QUICK UPDATE: Syracuse coach Jim Boeheim tried to smooth over any ruffled feathers during a radio interview today but still believes his original statement about media markets. Roy Williams, on the other hand, seems to agree with me. The site could be just about anywhere because media is also everywhere.
Read on.
With all apologies to Paddy Chayefsky, brilliant author of the great film screenplay, “Network,” here is a response to Syracuse coach Jim Boeheim, who again took another swipe at Greensboro as a site for hosting the Atlantic Coast Conference basketball tournament. It’s a favorite subject for the longtime sourpuss and aging coach who no doubt misses playing in the old Big East conference tournament held annually in New York’s Madison Square Garden. This year, for the first time and the first time since Syracuse joined the ACC, the conference’s signature tournament is being held in Brooklyn, N.Y. in the Barclays Center. It’s being played to near empty houses — not even fans of the Orange showed up on Wednesday to watch Syracuse lose to Miami. Boeheim said following the game — probably after being asked because I’m not sure if he initiated the conversation — that there was never a good business reason — “no value, none” in holding the tournament in its traditional home of Greensboro. But he’s wrong for several reasons. Here goes.
You have meddled with the primal forces of nature Mr. Boeheim and I won’t have it! Is that clear?! You think you’ve merely made another snide swipe at a smaller North Carolina city — that is not the case! The Atlantic Coast Conference has taken billions of dollars out of this state and region and now they must put it back. It is ebb and flow, tidal gravity. It is ecological balance. You are an old man who thinks in terms of conferences and major media centers. There are no conferences. There are no major media centers. There are no important newspaper publishers. There are no more Big Three Networks. There are not even any C.D. Chesleys or Crockett Promotions! There is no NCAA, not really! There is only one holistic system of systems, one fast and immune, interwoven, interacting, multi-variate, multi-national dominion of dollars. Football dollars, basketball dollars, soccer dollars, baseball dollars, tennis dollars, golf dollars, hockey dollars, Reichmarks, rubles, pounds, yen and shekels. It is the international system of currency which determines the totality of sports on this planet. that is the natural order of things today. That is the atomic and subatomic structure of sports today. And YOU have meddled with the primal forces of nature and YOU WILL ATONE!

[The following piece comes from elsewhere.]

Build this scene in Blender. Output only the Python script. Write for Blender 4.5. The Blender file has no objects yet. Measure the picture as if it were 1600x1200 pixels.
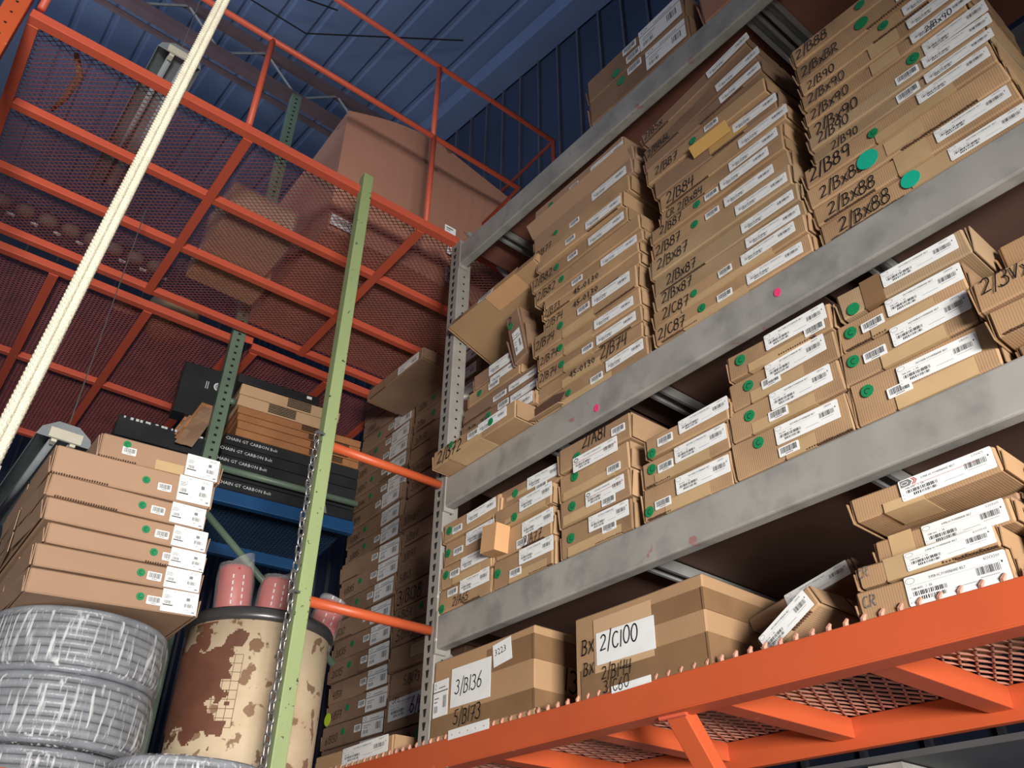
import bpy, bmesh, math, random
from mathutils import Vector, Matrix, noise
import numpy as np
random.seed(7)
S = bpy.context.scene
COL = S.collection
# ---------------------------------------------------------------- camera
def cam_axes(a, b, c):
    ca, sa, cb, sb, cc, sc = math.cos(a), math.sin(a), math.cos(b), math.sin(b), math.cos(c), math.sin(c)
    fwd = Vector((ca*cb, sa*cb, sb)); right = Vector((sa, -ca, 0)); up = right.cross(fwd)
    return cc*right+sc*up, -sc*right+cc*up, fwd
r_, u_, f_ = cam_axes(2.46553812, 0.6005728, 0.01405754)
cd = bpy.data.cameras.new('camera'); cam = bpy.data.objects.new('camera', cd); COL.objects.link(cam)
cd.sensor_width = 36; cd.lens = 1334.45/1600*36; cd.clip_start = 0.05
cam.matrix_world = Matrix(((r_.x, u_.x, -f_.x, 0), (r_.y, u_.y, -f_.y, 0), (r_.z, u_.z, -f_.z, 1.6), (0, 0, 0, 1)))
S.camera = cam
# ---------------------------------------------------------------- light and exposure
S.view_settings.view_transform = 'Standard'; S.view_settings.look = 'None'
S.view_settings.gamma = 1; S.view_settings.use_curve_mapping = False
S.view_settings.exposure = 0.0
W = bpy.data.worlds.new('world'); S.world = W; W.use_nodes = True
W.node_tree.nodes['Background'].inputs[0].default_value = (0.55, 0.70, 1.0, 1)
W.node_tree.nodes['Background'].inputs[1].default_value = 0.075
def area(name, loc, tgt, sx, sy, e, col):
    l = bpy.data.lights.new(name, 'AREA'); l.shape = 'RECTANGLE'; l.size = sx; l.size_y = sy; l.energy = e; l.color = col
    o = bpy.data.objects.new(name, l); COL.objects.link(o); o.location = loc
    o.rotation_euler = (Vector(tgt)-Vector(loc)).to_track_quat('-Z', 'Y').to_euler(); return o
area('door_daylight', (4.6, -1.3, 1.2), (-1.4, 1.4, 1.9), 1.9, 1.3, 1010, (1.0, 0.95, 0.88))
area('roof_fill', (-4.2, -2.6, 6.0), (-4.0, .2, 9.4), 3.5, 2.5, 66, (0.66, 0.78, 1.0)).data.spread = 2.2  # added fill lamp aimed up to brighten the roof; no real source there
# ---------------------------------------------------------------- materials
def mat(name, col, rough=.7, metal=0., var=.25, vs=6., chip=None, cs=30., ct=.62, bump=0., bs=60., grime=None, gs=2.5, hue=.0, wave=0.):
    m = bpy.data.materials.new(name); m.use_nodes = True
    n, l = m.node_tree.nodes, m.node_tree.links
    b = n['Principled BSDF']; b.inputs['Roughness'].default_value = rough; b.inputs['Metallic'].default_value = metal
    tc = n.new('ShaderNodeTexCoord'); src = tc.outputs['Object']
    oi = n.new('ShaderNodeObjectInfo')
    ad = n.new('ShaderNodeVectorMath'); ad.operation = 'ADD'
    sc = n.new('ShaderNodeVectorMath'); sc.operation = 'SCALE'; sc.inputs[0].default_value = (37, 19, 23)
    l.new(oi.outputs['Random'], sc.inputs['Scale']); l.new(src, ad.inputs[0]); l.new(sc.outputs[0], ad.inputs[1])
    V = ad.outputs[0]
    def noi(scale, det=4.):
        t = n.new('ShaderNodeTexNoise'); t.inputs['Scale'].default_value = scale; t.inputs['Detail'].default_value = det
        l.new(V, t.inputs['Vector']); return t.outputs[0]
    def ramp(x, a, c, ca, cc):
        r = n.new('ShaderNodeValToRGB'); e = r.color_ramp.elements
        e[0].position = a; e[1].position = c; e[0].color = (*ca, 1); e[1].color = (*cc, 1); l.new(x, r.inputs[0]); return r.outputs[0]
    lo = tuple(c*(1-var) for c in col); hi = tuple(min(1, c*(1+var)) for c in col)
    c = ramp(noi(vs), .3, .7, lo, hi)
    def mixc(f, A, B):
        x = n.new('ShaderNodeMix'); x.data_type = 'RGBA'; l.new(f, x.inputs['Factor']); l.new(A, x.inputs['A'])
        if isinstance(B, tuple): x.inputs['B'].default_value = (*B, 1)
        else: l.new(B, x.inputs['B'])
        return x.outputs['Result']
    if grime: c = mixc(ramp(noi(gs, 8.), .48, .75, (0, 0, 0), (.8, .8, .8)), c, grime)
    if chip: c = mixc(ramp(noi(cs, 3.), ct, ct+.03, (0, 0, 0), (1, 1, 1)), c, chip)
    if hue:
        h = n.new('ShaderNodeHueSaturation'); mr = n.new('ShaderNodeMapRange')
        mr.inputs['To Min'].default_value = 1-hue; mr.inputs['To Max'].default_value = 1+hue
        l.new(oi.outputs['Random'], mr.inputs['Value']); l.new(mr.outputs[0], h.inputs['Value']); l.new(c, h.inputs['Color']); c = h.outputs[0]
    l.new(c, b.inputs['Base Color'])
    if bump or wave:
        bp = n.new('ShaderNodeBump'); bp.inputs['Strength'].default_value = max(bump, wave); bp.inputs['Distance'].default_value = .004
        h = noi(bs, 5.)
        if wave:
            w = n.new('ShaderNodeTexWave'); w.wave_type = 'BANDS'; w.bands_direction = 'X'
            w.inputs['Scale'].default_value = 45; w.inputs['Distortion'].default_value = .6; l.new(src, w.inputs['Vector'])
            a2 = n.new('ShaderNodeMath'); a2.operation = 'MULTIPLY_ADD'; a2.inputs[1].default_value = .5
            l.new(w.outputs[1], a2.inputs[0]); l.new(h, a2.inputs[2]); h = a2.outputs[0]
        l.new(h, bp.inputs['Height']); l.new(bp.outputs[0], b.inputs['Normal'])
    return m
def clear(name, col, rough, alpha, bump=.6, bs=25.):
    m = mat(name, col, rough, bump=bump, bs=bs, var=.1)
    m.node_tree.nodes['Principled BSDF'].inputs['Alpha'].default_value = alpha
    return m
TAN = mat('tan_cardboard', (.40, .252, .138), .82, var=.12, vs=4, hue=.16, wave=.16, bs=14, grime=(.22, .13, .072), gs=3)
OLIVE = mat('olive_tan_cardboard', (.38, .262, .155), .82, var=.10, vs=4, hue=.10, wave=.12, bs=14, grime=(.27, .17, .085), gs=3)
PINK = mat('pinkish_cardboard', (.375, .235, .15), .8, var=.05, vs=3, hue=.06, wave=.05, bs=12)
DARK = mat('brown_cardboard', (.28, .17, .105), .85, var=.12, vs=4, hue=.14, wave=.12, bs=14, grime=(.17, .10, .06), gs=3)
BIGTAN = mat('carton_cardboard', (.40, .245, .13), .8, var=.08, vs=3, wave=.12, bs=10, hue=.05)
CRATE = mat('pallet_carton_board', (.42, .21, .145), .85, var=.08, vs=2, bump=.1, bs=6, chip=(.22, .11, .06), cs=7, ct=.72)
FRAY = mat('frayed_board_edge', (.10, .05, .028), .9, var=.2)
FLAP = mat('cut_cardboard_flap', (.56, .32, .155), .8, var=.08, hue=.08)
TAPE = mat('paper_tape', (.50, .345, .185), .55, var=.08, vs=8, hue=.08)
BTAPE = mat('brown_plastic_tape', (.23, .135, .07), .25, var=.1, bump=.15, bs=25)
YTAPE = mat('yellowed_tape', (.55, .34, .11), .35, var=.1)
WHITE = mat('label_paper', (.82, .84, .85), .6, var=.04, vs=15)
INK = mat('print_ink', (.025, .025, .03), .6, var=0)
MARKER = mat('marker_ink', (.012, .012, .015), .45, var=0)
GREYINK = mat('grey_print_ink', (.20, .20, .21), .6, var=0)
REDINK = mat('red_print_ink', (.5, .03, .05), .6, var=0)
GREEN = mat('green_sticker', (.01, .23, .085), .5, var=.06)
TEAL = mat('teal_sticker', (.01, .46, .30), .4, var=.05)
LIME = mat('lime_sticker', (.52, .72, .03), .5, var=.03)
YELLOW = mat('yellow_sticker', (.85, .50, .02), .5, var=.03)
MAGENTA = mat('pink_sticker', (.85, .06, .20), .5, var=.03)
ORANGE = mat('orange_paint', (.56, .10, .034), .42, var=.10, vs=3, chip=(.75, .50, .36), cs=13, ct=.725, bump=.04, bs=30, grime=(.46, .085, .025), gs=3)
RUSTRED = mat('red_orange_paint', (.60, .105, .055), .5, var=.08, vs=3, chip=(.22, .05, .03), cs=35, ct=.74, grime=(.50, .09, .05), gs=3)
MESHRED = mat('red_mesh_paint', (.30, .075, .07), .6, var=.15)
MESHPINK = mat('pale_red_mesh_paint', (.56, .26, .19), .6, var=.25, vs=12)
GREY = mat('scuffed_grey_steel', (.36, .355, .335), .55, .15, var=.12, vs=5, chip=(.36, .20, .19), cs=11, ct=.70, grime=(.20, .195, .19), gs=9, bump=.06)
GREYPOST = mat('grey_post_steel', (.34, .325, .30), .5, .15, var=.12, vs=9, chip=(.6, .58, .54), cs=22, ct=.70)
GALV = mat('galvanised_steel', (.45, .46, .46), .4, .5, var=.12, vs=14)
HOLE = mat('hole_black', (.006, .006, .007), .9, var=0)
LIMEP = mat('pale_green_paint', (.30, .375, .175), .5, var=.07, vs=5, chip=(.04, .045, .03), cs=48, ct=.68, grime=(.25, .32, .15), gs=5)
SAGE = mat('sage_green_paint', (.135, .20, .145), .45, var=.08, vs=4, grime=(.09, .13, .10), gs=3)
BLUE = mat('blue_paint', (.008, .065, .19), .45, var=.1, vs=4)
BLUEMESH = mat('blue_mesh_paint', (.006, .03, .075), .6, var=.1)
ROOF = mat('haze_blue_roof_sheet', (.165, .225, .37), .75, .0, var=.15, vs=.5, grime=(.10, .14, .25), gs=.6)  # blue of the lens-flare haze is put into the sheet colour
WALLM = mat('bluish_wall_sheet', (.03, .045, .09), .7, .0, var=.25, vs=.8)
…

Am I getting through to you Mr. Boeheim?
You get up on your little podium and howl about the good old days of the Big East, about New York, Washington, Chicago, Los Angeles and this business of a unified major media monolith governing sports. There is no monolith. There is no democracy in college athletics. There is only the University of Alabama, and the University of North Carolina and Duke and Kentucky; UCLA, Ohio State and Michigan. Those are the forces in the collegiate sports world today. What do you think executives at ESPN talk about in their programming meetings — the games of the Twentieth Olympiad? They get out their linear programming charts, statistical decision theories, minimax solutions and computer the price-cost probabilities of their transactions and investments just as university athletic directors do. We no longer live in a world of conferences, regions and rivalries Mr. Boeheim. The sports world is a corporation of colleges inexorably determined by the immutable bylaws of business, bowl games, football championships, and the holiest grail of all, the NCAA Men’s Basketball Tournament. The world has changed Mr. Boeheim! It has since Red Grange slogged around in the mud in Illinois. And our children will live, Mr. Boeheim, to see a world where collegiate games are held in any location and be aired on television or streamed digitally to millions of people who won’t really care where the game is being held unless they actually own a ticket to attend in person. Advertisers who don’t care where the games are played will continue as sponsors to sell their products to an audience of captive consumers. The games could be played in, yes, New York but also Atlanta or gasp — Greensboro or Greenville or Green Level. Modern technology has rendered New York no more important than anywhere else as a major media purveyor. Media coverage is already around us 24 hours a day, seven days a week.It comes by ESPN and Fox and CNN. It comes by CBS and NBC and ABC. It comes by Twitter, Facebook, Instagram and Snapchat. it comes via websites of every description.
Why does a place like Greensboro matter to the ACC Tournament, Mr. Boeheim? Because it’s where the largest share of ACC fans are, dummy.